As states across the nation look to begin to offer legal, regulated online gambling, one of the gaming industry’s most prominent voices, Las Vegas Sands CEO Sheldon Adelson, has written an opinion piece suggesting that no form of Internet gambling ought not to be permitted anywhere in the nation, calling online betting “fool’s gold.”
Adelson wants online gambling to be outlawed nationwide
“As an industry leader, and more importantly as a father, grandfather, citizen and patriot of this great country, I am adamantly opposed to the legalization and proliferation of online casino gaming,” Adelson writes in a piece published on Forbes.com.
Calling for a ban on all forms of online gambling, including online poker, Adelson remarked that permitting this form of wagering is a “societal train wreck waiting to happen.”
Competition is not a motivation, Adelson says
Dispelling any notion that his opposition is rooted in fear of increased competition that would hurt profits at his casinos located in Pennsylvania and Nevada, Adelson asserts that his objection is more rooted in the belief that in permitting online gambling, land-based casinos – including those operated by Native American tribal interests – would experience a loss in revenue.
As proof, Adelson points to the European gambling market, where online gambling is widely available, writing, “The research also shows that over the past ten years internet gambling revenue in Europe has gone up on average 26 to 28 percent. Meanwhile, land-based casino revenue has been flat or even contracted during that same period of time, even though it was expected to increase at five to ten percent per year.”
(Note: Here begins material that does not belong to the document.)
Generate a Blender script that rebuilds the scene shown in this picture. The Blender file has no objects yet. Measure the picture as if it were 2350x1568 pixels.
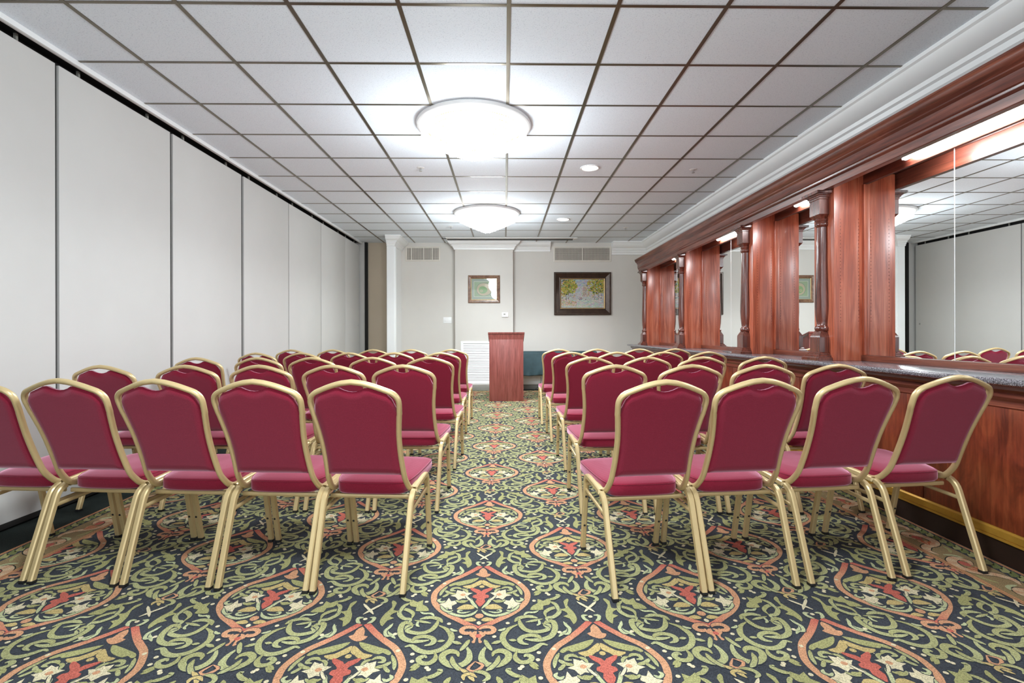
import bpy, bmesh, math, random
from mathutils import Vector, Matrix
from mathutils.geometry import tessellate_polygon
random.seed(7)
PI = math.pi
C = bpy.context.scene.collection
sc = bpy.context.scene

# ------------------------------------------------------------------ camera
W_PX, H_PX, F_PX = 2350, 1568, 1145.6
cam_d = bpy.data.cameras.new('camera'); cam = bpy.data.objects.new('camera', cam_d); C.objects.link(cam)
cam_d.sensor_fit = 'HORIZONTAL'; cam_d.sensor_width = 36.0
cam_d.lens = 36.0 * F_PX / W_PX
cam_d.shift_y = -19.9 / W_PX
cam_d.clip_start = 0.05
YAW, ROLL = 0.0151, 0.0024
cam.matrix_world = Matrix.Translation((0, 0, 1.14)) @ Matrix.Rotation(-YAW, 4, 'Z') @ Matrix.Rotation(PI / 2, 4, 'X') @ Matrix.Rotation(-ROLL, 4, 'Z')
sc.camera = cam

# ------------------------------------------------------------------ world, exposure
CHAND_W, DOWN_W, CRYSTAL_E, TUBE_E, WORLD_E = 98.0, 95.0, 2.0, 60.0, 1.4    # chandelier watts, downlight watts, glow of crystal and tube, world fill let in by the end left open behind the camera
wd = bpy.data.worlds.new('World'); sc.world = wd; wd.use_nodes = True
wd.node_tree.nodes['Background'].inputs[0].default_value = (0.86, 0.94, 1, 1)
wd.node_tree.nodes['Background'].inputs[1].default_value = WORLD_E
vs = sc.view_settings
vs.view_transform = 'Standard'; vs.look = 'None'; vs.gamma = 1.0; vs.exposure = 0.7
vs.use_curve_mapping = False
try:
    cy = sc.cycles
    cy.use_denoising = True
    cy.max_bounces = 10; cy.diffuse_bounces = 6; cy.glossy_bounces = 5; cy.transmission_bounces = 6; cy.transparent_max_bounces = 24
    cy.sample_clamp_indirect = 6.0; cy.caustics_reflective = False; cy.caustics_refractive = False
except Exception:
    pass

# ------------------------------------------------------------------ helpers
def obj(name, bm, m, parent=None, sharp=22, smooth=True):
    me = bpy.data.meshes.new(name)
    bmesh.ops.recalc_face_normals(bm, faces=bm.faces)
    bm.to_mesh(me); bm.free()
    return link(name, me, m, parent, sharp, smooth)
def link(name, me, m, parent=None, sharp=22, smooth=True):
    for mm in (m if isinstance(m, (list, tuple)) else [m]): me.materials.append(mm)
    if smooth and len(me.polygons):
        me.polygons.foreach_set('use_smooth', [True] * len(me.polygons))
        me.set_sharp_from_angle(angle=math.radians(sharp))
    o = bpy.data.objects.new(name, me); C.objects.link(o)
    if parent: o.parent = parent
    return o
def tag(o, label=None, cat=None, group=None, kind=None):
    if label: o['label'] = label
    if cat: o['category'] = cat
    if group: o['group'] = group
    if kind: o['kind'] = kind
    return o
def thing(name, label, cat, loc=(0, 0, 0), rz=0.0, group=None):
    o = bpy.data.objects.new(name, None); C.objects.link(o); o.empty_display_size = .1
    o.location = loc; o.rotation_euler = (0, 0, rz)
    return tag(o, label, cat, group)
def copy_tree(o, parent=None):
    c = o.copy(); C.objects.link(c)
    if parent: c.parent = parent
    for ch in kids[o.name]: copy_tree_child(ch, c)
    return c
def copy_tree_child(ch, p):
    c = ch.copy(); C.objects.link(c); c.parent = p
    for g in kids.get(ch.name, []): copy_tree_child(g, c)
kids = {}
def learn(o):
    kids[o.name] = list(o.children)
    for c in o.children: learn(c)

def box(bm, x0, x1, y0, y1, z0, z1, bev=0.0, mat=0):
    vs_ = [bm.verts.new(p) for p in ((x0,y0,z0),(x1,y0,z0),(x1,y1,z0),(x0,y1,z0),(x0,y0,z1),(x1,y0,z1),(x1,y1,z1),(x0,y1,z1))]
    fs = [bm.faces.new([vs_[i] for i in q]) for q in ((3,2,1,0),(4,5,6,7),(0,1,5,4),(1,2,6,5),(2,3,7,6),(3,0,4,7))]
    for f in fs: f.material_index = mat
    if bev > 0:
        es = list({e for f in fs for e in f.edges})
        bmesh.ops.bevel(bm, geom=es, offset=bev, segments=2, profile=.6, affect='EDGES')
    return bm
def B(): return bmesh.new()
def bx(*a, **k): return box(B(), *a, **k)
def prism_y(bm, prof, y0, y1, mat=0, closed=True):      # profile of (x, z) run along Y
    a = [bm.verts.new((x, y0, z)) for x, z in prof]; b = [bm.verts.new((x, y1, z)) for x, z in prof]
    n = len(prof)
    for i in range(n if closed else n - 1):
        j = (i + 1) % n
        f = bm.faces.new((a[i], a[j], b[j], b[i])); f.material_index = mat
    if closed:
        bm.faces.new(a[::-1]).material_index = mat; bm.faces.new(b).material_index = mat
    return bm
def lathe(bm, prof, cx=0, cy=0, seg=32, mat=0, a0=0.0):  # profile of (r, z) turned about a vertical axis
    rings = []
    for r, z in prof:
        if r < 1e-5: rings.append([bm.verts.new((cx, cy, z))])
        else: rings.append([bm.verts.new((cx + r * math.cos(a0 + 2 * PI * k / seg), cy + r * math.sin(a0 + 2 * PI * k / seg), z)) for k in range(seg)])
    for a, b in zip(rings, rings[1:]):
        for k in range(seg):
            l = (k + 1) % seg
            q = ([a[k], a[l], b[l], b[k]] if len(a) > 1 and len(b) > 1 else [a[0], b[l], b[k]] if len(a) == 1 else [a[k], a[l], b[0]])
            if len(a) == 1 and len(b) == 1: continue
            bm.faces.new(q).material_index = mat
    return bm
def smooth_path(P, n=4, closed=False):
    P = [Vector(p) for p in P]; out = []
    m = len(P)
    rng = range(m if closed else m - 1)
    for i in rng:
        p0 = P[(i - 1) % m] if closed or i > 0 else P[0] * 2 - P[1]
        p1 = P[i]; p2 = P[(i + 1) % m]
        p3 = P[(i + 2) % m] if closed or i + 2 < m else P[-1] * 2 - P[-2]
        for k in range(n):
            t = k / n
            out.append(0.5 * ((2 * p1) + (p2 - p0) * t + (2 * p0 - 5 * p1 + 4 * p2 - p3) * t * t + (3 * p1 - p0 - 3 * p2 + p3) * t ** 3))
    if not closed: out.append(P[-1])
    return out
def fillet(P, rad, n=5):                                 # polyline with rounded corners
    P = [Vector(p) for p in P]; out = [P[0]]
    for i in range(1, len(P) - 1):
        a, b, c = P[i - 1], P[i], P[i + 1]
        r = rad[i] if isinstance(rad, dict) and i in rad else (rad if not isinstance(rad, dict) else 0)
        if r <= 0: out.append(b); continue
        u, v = (a - b), (c - b)
        r1 = min(r, u.length * .49, v.length * .49); u.normalize(); v.normalize()
        s, e = b + u * r1, b + v * r1
        for k in range(n + 1):
            t = k / n
            out.append(s * (1 - t) ** 2 + b * 2 * t * (1 - t) + e * t * t)
    out.append(P[-1]); return out
def sweep(bm, path, sec, up=(0, 0, 1), closed=False, mat=0, cap=True):   # section of (side, up) carried along a path
    path = [Vector(p) for p in path]; n = len(path); up = Vector(up); rings = []
    for i, p in enumerate(path):
        if closed: t = path[(i + 1) % n] - path[i - 1]
        else: t = path[min(i + 1, n - 1)] - path[max(i - 1, 0)]
        t.normalize()
        s = t.cross(up)
        if s.length < 1e-4: s = t.cross(Vector((0, 1, 0)))
        s.normalize(); u = s.cross(t).normalized()
        rings.append([bm.verts.new(p + s * a + u * b) for a, b in sec])
    m = len(sec)
    for i in range(n if closed else n - 1):
        a, b = rings[i], rings[(i + 1) % n]
        for k in range(m):
            l = (k + 1) % m
            bm.faces.new((a[k], a[l], b[l], b[k])).material_index = mat
    if cap and not closed:
        bm.faces.new(rings[0][::-1]).material_index = mat; bm.faces.new(rings[-1]).material_index = mat
    return bm
def rsec(w, h, c=.3):                                    # rectangle with cut corners
    a, b = w / 2, h / 2; k = min(w, h) * c
    return [(-a + k, -b), (a - k, -b), (a, -b + k), (a, b - k), (a - k, b), (-a + k, b), (-a, b - k), (-a, -b + k)]
def csec(r, n=8): return [(r * math.cos(2 * PI * k / n), r * math.sin(2 * PI * k / n)) for k in range(n)]
def frame_rect(bm, x0, x1, z0, z1, prof, y=0.0, mat=0):  # mitred rectangle; prof of (inset, depth towards -y)
    rings = []
    for ins, d in prof:
        rings.append([bm.verts.new(p) for p in ((x0 + ins, y - d, z0 + ins), (x1 - ins, y - d, z0 + ins), (x1 - ins, y - d, z1 - ins), (x0 + ins, y - d, z1 - ins))])
    for a, b in zip(rings, rings[1:] + rings[:1]):
        for k in range(4):
            l = (k + 1) % 4
            bm.faces.new((a[k], a[l], b[l], b[k])).material_index = mat
    return bm

# ------------------------------------------------------------------ materials
def srgb(r, g, b):
    f = lambda c: (c / 255 / 12.92) if c / 255 <= .04045 else ((c / 255 + .055) / 1.055) ** 2.4
    return (f(r), f(g), f(b), 1)
class NT:
    def __init__(s, name):
        s.m = bpy.data.materials.new(name); s.m.use_nodes = True; s.t = s.m.node_tree
        s.p = s.t.nodes['Principled BSDF']
    def n(s, typ, **kw):
        nd = s.t.nodes.new(typ)
        for k, v in kw.items():
            if isinstance(k, str) and hasattr(nd, k) and k not in ('Scale',): setattr(nd, k, v)
            else: nd.inputs[k].default_value = v
        return nd
    def l(s, a, ao, b, bi): s.t.links.new(a.outputs[ao], b.inputs[bi])
    def coords(s, scale=(1, 1, 1), kind='Object'):
        tc = s.n('ShaderNodeTexCoord'); mp = s.n('ShaderNodeMapping'); mp.inputs['Scale'].default_value = scale
        s.l(tc, kind, mp, 'Vector'); return mp
    def noise(s, mp, scale, detail=3, rough=.55):
        nz = s.n('ShaderNodeTexNoise'); nz.inputs['Scale'].default_value = scale; nz.inputs['Detail'].default_value = detail; nz.inputs['Roughness'].default_value = rough
        s.l(mp, 'Vector', nz, 'Vector'); return nz
    def ramp(s, src, so, stops):
        r = s.n('ShaderNodeValToRGB'); e = r.color_ramp.elements
        e[0].position, e[0].color = stops[0]; e[1].position, e[1].color = stops[-1]
        for p, c in stops[1:-1]:
            x = e.new(p); x.color = c
        s.l(src, so, r, 'Fac'); return r
    def bump(s, src, so, strength=.2, dist=.002):
        b = s.n('ShaderNodeBump'); b.inputs['Strength'].default_value = strength; b.inputs['Distance'].default_value = dist
        s.l(src, so, b, 'Height'); s.l(b, 'Normal', s.p, 'Normal'); return b
    def set(s, **kw):
        for k, v in kw.items(): s.p.inputs[k.replace('_', ' ')].default_value = v
        return s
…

Adelson remarks that if American casinos suffered the same sort of decline seen in its European counterparts due to what he claims is encroachment by Internet-based gambling companies, the industry would suffer tremendous job loss.
Politics may be a factor
The position that Adelson has so ardently taken up is a relatively new one. In the early 2000’s, Adelson supported efforts in the state of Nevada to regulate online poker, though his tack seemed to change about two years ago, when in 2011 he began to voice public opposition to the introduction of Internet-based wagering in the United States.
Adelson, a high-profile Republican who has donated enormous sums of money to GOP campaigns, may be tackling this issue in this very public – and very firm – manner in part to adhere to what is generally an anti-gambling expansion stance among Republican party stalwarts.
As a man who has built his reputation and fortune in the gambling industry, Adelson clearly is not opposed to the idea of gambling in general. His outcry against online betting has been construed by some as being politically motivated, hence the insistence on Adelson’s part that he is merely concerned with the welfare of society, rather than the bottom line of his own business interests.